GIVEN DATA:
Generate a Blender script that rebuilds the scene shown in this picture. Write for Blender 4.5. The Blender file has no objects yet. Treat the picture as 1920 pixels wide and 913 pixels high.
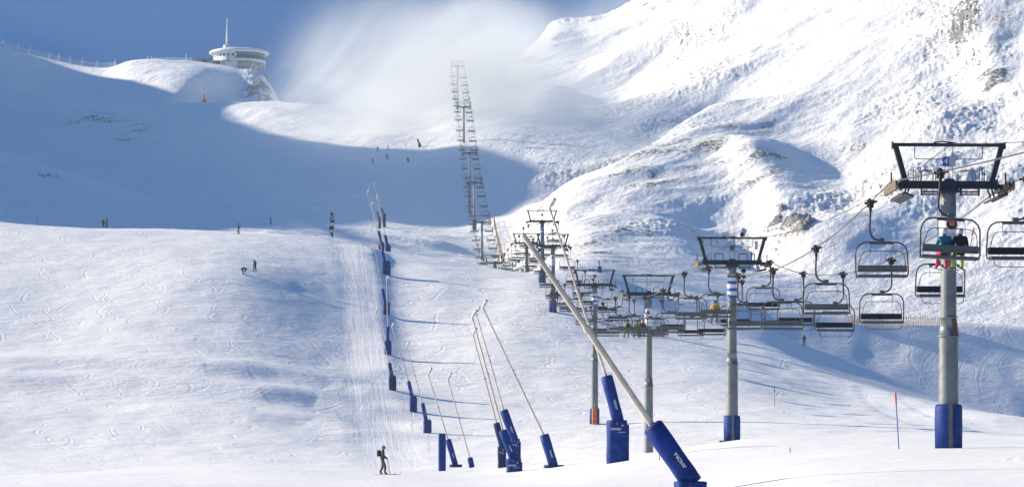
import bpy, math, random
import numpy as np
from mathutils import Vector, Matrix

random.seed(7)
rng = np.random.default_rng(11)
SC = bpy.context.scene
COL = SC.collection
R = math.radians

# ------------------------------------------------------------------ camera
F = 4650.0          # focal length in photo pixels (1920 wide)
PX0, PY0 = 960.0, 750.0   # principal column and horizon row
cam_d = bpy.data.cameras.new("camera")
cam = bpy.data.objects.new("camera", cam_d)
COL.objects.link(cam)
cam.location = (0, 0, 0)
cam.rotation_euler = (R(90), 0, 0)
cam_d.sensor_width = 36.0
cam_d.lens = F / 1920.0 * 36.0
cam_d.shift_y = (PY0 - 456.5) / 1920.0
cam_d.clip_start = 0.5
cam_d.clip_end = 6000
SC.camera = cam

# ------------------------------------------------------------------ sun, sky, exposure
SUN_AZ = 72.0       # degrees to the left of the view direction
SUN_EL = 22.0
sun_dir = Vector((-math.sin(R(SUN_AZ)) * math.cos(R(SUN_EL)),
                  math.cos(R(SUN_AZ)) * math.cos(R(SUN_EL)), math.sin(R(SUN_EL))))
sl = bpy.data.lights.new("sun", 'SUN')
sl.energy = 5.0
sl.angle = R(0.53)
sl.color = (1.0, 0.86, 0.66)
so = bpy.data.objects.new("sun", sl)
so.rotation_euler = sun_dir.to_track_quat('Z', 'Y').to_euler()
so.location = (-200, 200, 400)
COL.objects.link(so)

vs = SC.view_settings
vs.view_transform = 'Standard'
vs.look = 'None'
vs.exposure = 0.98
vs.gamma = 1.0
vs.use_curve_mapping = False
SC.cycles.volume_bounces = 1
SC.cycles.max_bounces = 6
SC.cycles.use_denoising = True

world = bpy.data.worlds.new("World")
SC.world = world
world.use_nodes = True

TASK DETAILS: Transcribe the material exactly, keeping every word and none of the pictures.

TASK SOLUTION:
Generate a Blender script that rebuilds the scene shown in this picture. Write for Blender 4.5. The Blender file has no objects yet. Treat the picture as 1920 pixels wide and 913 pixels high.
import bpy, math, random
import numpy as np
from mathutils import Vector, Matrix

random.seed(7)
rng = np.random.default_rng(11)
SC = bpy.context.scene
COL = SC.collection
R = math.radians

# ------------------------------------------------------------------ camera
F = 4650.0          # focal length in photo pixels (1920 wide)
PX0, PY0 = 960.0, 750.0   # principal column and horizon row
cam_d = bpy.data.cameras.new("camera")
cam = bpy.data.objects.new("camera", cam_d)
COL.objects.link(cam)
cam.location = (0, 0, 0)
cam.rotation_euler = (R(90), 0, 0)
cam_d.sensor_width = 36.0
cam_d.lens = F / 1920.0 * 36.0
cam_d.shift_y = (PY0 - 456.5) / 1920.0
cam_d.clip_start = 0.5
cam_d.clip_end = 6000
SC.camera = cam

# ------------------------------------------------------------------ sun, sky, exposure
SUN_AZ = 72.0       # degrees to the left of the view direction
SUN_EL = 22.0
sun_dir = Vector((-math.sin(R(SUN_AZ)) * math.cos(R(SUN_EL)),
                  math.cos(R(SUN_AZ)) * math.cos(R(SUN_EL)), math.sin(R(SUN_EL))))
sl = bpy.data.lights.new("sun", 'SUN')
sl.energy = 5.0
sl.angle = R(0.53)
sl.color = (1.0, 0.86, 0.66)
so = bpy.data.objects.new("sun", sl)
so.rotation_euler = sun_dir.to_track_quat('Z', 'Y').to_euler()
so.location = (-200, 200, 400)
COL.objects.link(so)

vs = SC.view_settings
vs.view_transform = 'Standard'
vs.look = 'None'
vs.exposure = 0.98
vs.gamma = 1.0
vs.use_curve_mapping = False
SC.cycles.volume_bounces = 1
SC.cycles.max_bounces = 6
SC.cycles.use_denoising = True

world = bpy.data.worlds.new("World")
SC.world = world
world.use_nodes = True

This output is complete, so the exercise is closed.